• [Provided data]:
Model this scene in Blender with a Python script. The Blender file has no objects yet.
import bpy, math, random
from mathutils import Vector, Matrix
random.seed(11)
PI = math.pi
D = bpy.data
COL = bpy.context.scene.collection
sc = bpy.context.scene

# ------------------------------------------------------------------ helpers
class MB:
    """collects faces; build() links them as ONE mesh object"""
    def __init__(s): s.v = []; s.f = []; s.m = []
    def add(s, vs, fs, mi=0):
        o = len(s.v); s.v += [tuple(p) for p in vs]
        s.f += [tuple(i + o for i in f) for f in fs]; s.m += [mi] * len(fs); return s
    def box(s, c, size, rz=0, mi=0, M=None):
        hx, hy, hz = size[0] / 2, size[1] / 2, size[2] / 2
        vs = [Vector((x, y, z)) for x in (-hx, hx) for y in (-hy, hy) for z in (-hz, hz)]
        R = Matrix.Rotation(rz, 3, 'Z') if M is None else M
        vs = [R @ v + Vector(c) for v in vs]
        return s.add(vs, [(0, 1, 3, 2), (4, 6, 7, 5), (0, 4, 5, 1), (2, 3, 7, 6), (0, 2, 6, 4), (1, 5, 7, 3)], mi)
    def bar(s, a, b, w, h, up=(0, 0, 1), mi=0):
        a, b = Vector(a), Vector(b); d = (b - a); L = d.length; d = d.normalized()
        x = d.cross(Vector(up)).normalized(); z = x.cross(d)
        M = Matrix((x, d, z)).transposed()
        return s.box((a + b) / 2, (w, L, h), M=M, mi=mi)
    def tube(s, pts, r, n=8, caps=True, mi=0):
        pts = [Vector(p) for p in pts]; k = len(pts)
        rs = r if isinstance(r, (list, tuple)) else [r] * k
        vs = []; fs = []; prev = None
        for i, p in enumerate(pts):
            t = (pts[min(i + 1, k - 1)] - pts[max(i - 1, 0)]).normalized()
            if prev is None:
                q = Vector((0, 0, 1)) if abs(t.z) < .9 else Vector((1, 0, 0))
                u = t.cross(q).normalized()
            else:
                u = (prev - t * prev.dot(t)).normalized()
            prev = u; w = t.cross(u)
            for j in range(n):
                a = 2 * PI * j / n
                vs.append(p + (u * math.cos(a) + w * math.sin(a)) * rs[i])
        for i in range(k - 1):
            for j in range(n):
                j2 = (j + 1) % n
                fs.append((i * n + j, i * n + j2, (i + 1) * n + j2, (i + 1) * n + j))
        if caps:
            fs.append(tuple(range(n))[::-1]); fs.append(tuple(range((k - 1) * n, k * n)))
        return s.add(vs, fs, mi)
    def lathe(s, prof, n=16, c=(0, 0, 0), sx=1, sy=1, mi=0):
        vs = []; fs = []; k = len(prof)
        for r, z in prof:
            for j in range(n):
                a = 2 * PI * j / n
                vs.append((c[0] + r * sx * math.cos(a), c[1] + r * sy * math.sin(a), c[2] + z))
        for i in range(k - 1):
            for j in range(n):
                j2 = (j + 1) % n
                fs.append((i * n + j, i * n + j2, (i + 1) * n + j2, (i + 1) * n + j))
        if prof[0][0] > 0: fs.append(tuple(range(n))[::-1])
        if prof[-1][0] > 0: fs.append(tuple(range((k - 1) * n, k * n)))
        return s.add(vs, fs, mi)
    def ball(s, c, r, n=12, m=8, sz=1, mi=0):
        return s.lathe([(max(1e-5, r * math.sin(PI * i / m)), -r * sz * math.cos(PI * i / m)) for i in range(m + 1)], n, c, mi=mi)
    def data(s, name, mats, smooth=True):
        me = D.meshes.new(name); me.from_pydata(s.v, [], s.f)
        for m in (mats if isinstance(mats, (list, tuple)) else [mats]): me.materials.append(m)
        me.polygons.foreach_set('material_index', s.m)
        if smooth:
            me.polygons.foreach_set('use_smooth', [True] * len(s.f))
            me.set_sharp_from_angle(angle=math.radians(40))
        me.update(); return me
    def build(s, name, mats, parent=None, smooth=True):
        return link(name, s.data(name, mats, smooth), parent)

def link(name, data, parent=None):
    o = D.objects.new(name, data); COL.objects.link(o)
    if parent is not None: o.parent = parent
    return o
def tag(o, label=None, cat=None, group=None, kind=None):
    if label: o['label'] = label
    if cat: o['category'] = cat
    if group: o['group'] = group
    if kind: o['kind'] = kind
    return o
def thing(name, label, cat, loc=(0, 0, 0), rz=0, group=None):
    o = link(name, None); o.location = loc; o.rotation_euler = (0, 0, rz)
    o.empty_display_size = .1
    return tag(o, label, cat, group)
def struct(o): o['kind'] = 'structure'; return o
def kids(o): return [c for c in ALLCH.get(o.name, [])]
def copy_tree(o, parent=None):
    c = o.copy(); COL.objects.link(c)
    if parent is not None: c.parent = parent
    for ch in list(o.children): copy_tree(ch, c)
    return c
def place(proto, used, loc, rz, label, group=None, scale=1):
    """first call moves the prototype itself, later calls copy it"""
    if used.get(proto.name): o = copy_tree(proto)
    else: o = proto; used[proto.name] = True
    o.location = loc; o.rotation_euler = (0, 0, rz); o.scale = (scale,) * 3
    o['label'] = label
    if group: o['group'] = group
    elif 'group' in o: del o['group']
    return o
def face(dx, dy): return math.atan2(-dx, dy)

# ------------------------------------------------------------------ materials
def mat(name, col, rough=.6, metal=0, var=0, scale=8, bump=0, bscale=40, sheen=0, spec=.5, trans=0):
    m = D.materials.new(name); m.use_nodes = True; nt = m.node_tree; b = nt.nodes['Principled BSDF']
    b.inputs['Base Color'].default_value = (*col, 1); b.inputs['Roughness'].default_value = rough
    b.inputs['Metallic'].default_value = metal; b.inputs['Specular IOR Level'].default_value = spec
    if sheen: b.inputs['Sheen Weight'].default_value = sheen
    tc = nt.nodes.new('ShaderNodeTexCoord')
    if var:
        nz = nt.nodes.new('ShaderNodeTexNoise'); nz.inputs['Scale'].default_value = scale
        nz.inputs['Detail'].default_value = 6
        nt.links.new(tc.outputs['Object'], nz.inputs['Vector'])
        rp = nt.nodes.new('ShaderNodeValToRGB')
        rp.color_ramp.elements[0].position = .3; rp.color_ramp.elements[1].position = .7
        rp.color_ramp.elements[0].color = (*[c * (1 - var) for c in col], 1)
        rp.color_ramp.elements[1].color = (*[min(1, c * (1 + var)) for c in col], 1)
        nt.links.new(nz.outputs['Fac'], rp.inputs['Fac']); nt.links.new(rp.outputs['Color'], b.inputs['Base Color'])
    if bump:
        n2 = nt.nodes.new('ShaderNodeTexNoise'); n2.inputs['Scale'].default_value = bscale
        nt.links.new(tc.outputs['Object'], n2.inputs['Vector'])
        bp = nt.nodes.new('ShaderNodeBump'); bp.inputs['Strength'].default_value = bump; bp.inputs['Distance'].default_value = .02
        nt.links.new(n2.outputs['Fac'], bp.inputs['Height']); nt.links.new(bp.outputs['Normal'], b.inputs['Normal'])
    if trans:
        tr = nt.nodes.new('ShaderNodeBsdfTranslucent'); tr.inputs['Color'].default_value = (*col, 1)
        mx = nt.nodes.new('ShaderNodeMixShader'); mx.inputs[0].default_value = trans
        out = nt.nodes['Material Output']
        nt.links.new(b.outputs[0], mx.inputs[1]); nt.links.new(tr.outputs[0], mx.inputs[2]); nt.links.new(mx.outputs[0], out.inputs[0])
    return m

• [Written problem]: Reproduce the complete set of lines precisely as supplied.

• [Output for this task]:
Model this scene in Blender with a Python script. The Blender file has no objects yet.
import bpy, math, random
from mathutils import Vector, Matrix
random.seed(11)
PI = math.pi
D = bpy.data
COL = bpy.context.scene.collection
sc = bpy.context.scene

# ------------------------------------------------------------------ helpers
class MB:
    """collects faces; build() links them as ONE mesh object"""
    def __init__(s): s.v = []; s.f = []; s.m = []
    def add(s, vs, fs, mi=0):
        o = len(s.v); s.v += [tuple(p) for p in vs]
        s.f += [tuple(i + o for i in f) for f in fs]; s.m += [mi] * len(fs); return s
    def box(s, c, size, rz=0, mi=0, M=None):
        hx, hy, hz = size[0] / 2, size[1] / 2, size[2] / 2
        vs = [Vector((x, y, z)) for x in (-hx, hx) for y in (-hy, hy) for z in (-hz, hz)]
        R = Matrix.Rotation(rz, 3, 'Z') if M is None else M
        vs = [R @ v + Vector(c) for v in vs]
        return s.add(vs, [(0, 1, 3, 2), (4, 6, 7, 5), (0, 4, 5, 1), (2, 3, 7, 6), (0, 2, 6, 4), (1, 5, 7, 3)], mi)
    def bar(s, a, b, w, h, up=(0, 0, 1), mi=0):
        a, b = Vector(a), Vector(b); d = (b - a); L = d.length; d = d.normalized()
        x = d.cross(Vector(up)).normalized(); z = x.cross(d)
        M = Matrix((x, d, z)).transposed()
        return s.box((a + b) / 2, (w, L, h), M=M, mi=mi)
    def tube(s, pts, r, n=8, caps=True, mi=0):
        pts = [Vector(p) for p in pts]; k = len(pts)
        rs = r if isinstance(r, (list, tuple)) else [r] * k
        vs = []; fs = []; prev = None
        for i, p in enumerate(pts):
            t = (pts[min(i + 1, k - 1)] - pts[max(i - 1, 0)]).normalized()
            if prev is None:
                q = Vector((0, 0, 1)) if abs(t.z) < .9 else Vector((1, 0, 0))
                u = t.cross(q).normalized()
            else:
                u = (prev - t * prev.dot(t)).normalized()
            prev = u; w = t.cross(u)
            for j in range(n):
                a = 2 * PI * j / n
                vs.append(p + (u * math.cos(a) + w * math.sin(a)) * rs[i])
        for i in range(k - 1):
            for j in range(n):
                j2 = (j + 1) % n
                fs.append((i * n + j, i * n + j2, (i + 1) * n + j2, (i + 1) * n + j))
        if caps:
            fs.append(tuple(range(n))[::-1]); fs.append(tuple(range((k - 1) * n, k * n)))
        return s.add(vs, fs, mi)
    def lathe(s, prof, n=16, c=(0, 0, 0), sx=1, sy=1, mi=0):
        vs = []; fs = []; k = len(prof)
        for r, z in prof:
            for j in range(n):
                a = 2 * PI * j / n
                vs.append((c[0] + r * sx * math.cos(a), c[1] + r * sy * math.sin(a), c[2] + z))
        for i in range(k - 1):
            for j in range(n):
                j2 = (j + 1) % n
                fs.append((i * n + j, i * n + j2, (i + 1) * n + j2, (i + 1) * n + j))
        if prof[0][0] > 0: fs.append(tuple(range(n))[::-1])
        if prof[-1][0] > 0: fs.append(tuple(range((k - 1) * n, k * n)))
        return s.add(vs, fs, mi)
    def ball(s, c, r, n=12, m=8, sz=1, mi=0):
        return s.lathe([(max(1e-5, r * math.sin(PI * i / m)), -r * sz * math.cos(PI * i / m)) for i in range(m + 1)], n, c, mi=mi)
    def data(s, name, mats, smooth=True):
        me = D.meshes.new(name); me.from_pydata(s.v, [], s.f)
        for m in (mats if isinstance(mats, (list, tuple)) else [mats]): me.materials.append(m)
        me.polygons.foreach_set('material_index', s.m)
        if smooth:
            me.polygons.foreach_set('use_smooth', [True] * len(s.f))
            me.set_sharp_from_angle(angle=math.radians(40))
        me.update(); return me
    def build(s, name, mats, parent=None, smooth=True):
        return link(name, s.data(name, mats, smooth), parent)

def link(name, data, parent=None):
    o = D.objects.new(name, data); COL.objects.link(o)
    if parent is not None: o.parent = parent
    return o
def tag(o, label=None, cat=None, group=None, kind=None):
    if label: o['label'] = label
    if cat: o['category'] = cat
    if group: o['group'] = group
    if kind: o['kind'] = kind
    return o
def thing(name, label, cat, loc=(0, 0, 0), rz=0, group=None):
    o = link(name, None); o.location = loc; o.rotation_euler = (0, 0, rz)
    o.empty_display_size = .1
    return tag(o, label, cat, group)
def struct(o): o['kind'] = 'structure'; return o
def kids(o): return [c for c in ALLCH.get(o.name, [])]
def copy_tree(o, parent=None):
    c = o.copy(); COL.objects.link(c)
    if parent is not None: c.parent = parent
    for ch in list(o.children): copy_tree(ch, c)
    return c
def place(proto, used, loc, rz, label, group=None, scale=1):
    """first call moves the prototype itself, later calls copy it"""
    if used.get(proto.name): o = copy_tree(proto)
    else: o = proto; used[proto.name] = True
    o.location = loc; o.rotation_euler = (0, 0, rz); o.scale = (scale,) * 3
    o['label'] = label
    if group: o['group'] = group
    elif 'group' in o: del o['group']
    return o
def face(dx, dy): return math.atan2(-dx, dy)

# ------------------------------------------------------------------ materials
def mat(name, col, rough=.6, metal=0, var=0, scale=8, bump=0, bscale=40, sheen=0, spec=.5, trans=0):
    m = D.materials.new(name); m.use_nodes = True; nt = m.node_tree; b = nt.nodes['Principled BSDF']
    b.inputs['Base Color'].default_value = (*col, 1); b.inputs['Roughness'].default_value = rough
    b.inputs['Metallic'].default_value = metal; b.inputs['Specular IOR Level'].default_value = spec
    if sheen: b.inputs['Sheen Weight'].default_value = sheen
    tc = nt.nodes.new('ShaderNodeTexCoord')
    if var:
        nz = nt.nodes.new('ShaderNodeTexNoise'); nz.inputs['Scale'].default_value = scale
        nz.inputs['Detail'].default_value = 6
        nt.links.new(tc.outputs['Object'], nz.inputs['Vector'])
        rp = nt.nodes.new('ShaderNodeValToRGB')
        rp.color_ramp.elements[0].position = .3; rp.color_ramp.elements[1].position = .7
        rp.color_ramp.elements[0].color = (*[c * (1 - var) for c in col], 1)
        rp.color_ramp.elements[1].color = (*[min(1, c * (1 + var)) for c in col], 1)
        nt.links.new(nz.outputs['Fac'], rp.inputs['Fac']); nt.links.new(rp.outputs['Color'], b.inputs['Base Color'])
    if bump:
        n2 = nt.nodes.new('ShaderNodeTexNoise'); n2.inputs['Scale'].default_value = bscale
        nt.links.new(tc.outputs['Object'], n2.inputs['Vector'])
        bp = nt.nodes.new('ShaderNodeBump'); bp.inputs['Strength'].default_value = bump; bp.inputs['Distance'].default_value = .02
        nt.links.new(n2.outputs['Fac'], bp.inputs['Height']); nt.links.new(bp.outputs['Normal'], b.inputs['Normal'])
    if trans:
        tr = nt.nodes.new('ShaderNodeBsdfTranslucent'); tr.inputs['Color'].default_value = (*col, 1)
        mx = nt.nodes.new('ShaderNodeMixShader'); mx.inputs[0].default_value = trans
        out = nt.nodes['Material Output']
        nt.links.new(b.outputs[0], mx.inputs[1]); nt.links.new(tr.outputs[0], mx.inputs[2]); nt.links.new(mx.outputs[0], out.inputs[0])
    return m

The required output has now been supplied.